What Are As Reported Financial Statements?
As reported financial statements are the original, unmodified financial data exactly as companies filed them with the Securities and Exchange Commission (SEC). Unlike standardized or adjusted financial statements that data providers reformat for comparability, as-reported data preserves every line item, footnote disclosure, and accounting classification the company chose to present. This includes 10-K annual reports and 10-Q quarterly filings, giving investors access to the raw financial truth behind every publicly traded company.
How to Use This As Reported Financial Statements Tool
- 1
Enter a Stock Symbol
Type any ticker symbol (e.g., AAPL, MSFT, GOOGL) in the Symbol field to retrieve that company's as-reported SEC filings.
- 2
Select the Reporting Period
Choose between Annual (10-K) or Quarterly (10-Q) filings. Annual reports provide comprehensive yearly data, while quarterly reports offer more granular interim updates.
- 3
Explore the Raw Data
Click any row to expand and view key financial highlights and the complete set of as-reported data fields. Export to CSV for deeper analysis in Excel or Google Sheets.

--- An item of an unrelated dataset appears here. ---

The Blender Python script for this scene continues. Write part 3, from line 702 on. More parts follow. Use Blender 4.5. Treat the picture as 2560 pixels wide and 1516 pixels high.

Why As Reported Financial Data Matters
Unmodified Accuracy
As-reported data reflects exactly what the company disclosed to the SEC, without any third-party adjustments or reclassifications that could introduce bias or errors.
Complete Detail
Access every line item from the filing — including entity information, auditor details, tax breakdowns, lease obligations, debt maturities, and share-based compensation details.
Historical Comparison
Compare financial data across multiple fiscal years and quarters to identify trends, track growth, and spot potential red flags in a company's financial trajectory.
Key Data Points in As Reported Statements
Each as-reported financial statement contains hundreds of data fields organized across the three core financial statements. Here are the primary categories you'll find:
Income Statement
- Revenue and cost of goods sold
- Operating expenses (R&D, SG&A)
- Operating income and net income
- Earnings per share (basic and diluted)
Balance Sheet
- Current and non-current assets
- Current and non-current liabilities
- Stockholders' equity and retained earnings
- Shares outstanding and authorized
Cash Flow Statement
- Operating, investing, and financing cash flows
- Capital expenditures and acquisitions
- Dividends paid and stock repurchases
- Debt issuance and repayment
Additional Disclosures
- Tax breakdowns (federal, state, foreign)
- Lease obligations and right-of-use assets
- Share-based compensation details
- Debt maturity schedules and interest rates
As Reported vs. Standardized Financial Statements
Most financial data platforms provide standardized financial statements where line items are reclassified into a uniform template for easier cross-company comparison. While useful for screening, standardized data can obscure important details. As-reported statements preserve the company's own categorization, giving analysts access to granular details like specific tax provisions, deferred revenue breakdowns, and segment-level disclosures that standardized formats often aggregate or omit. For deep fundamental analysis, forensic accounting, and regulatory research, as-reported data is the gold standard.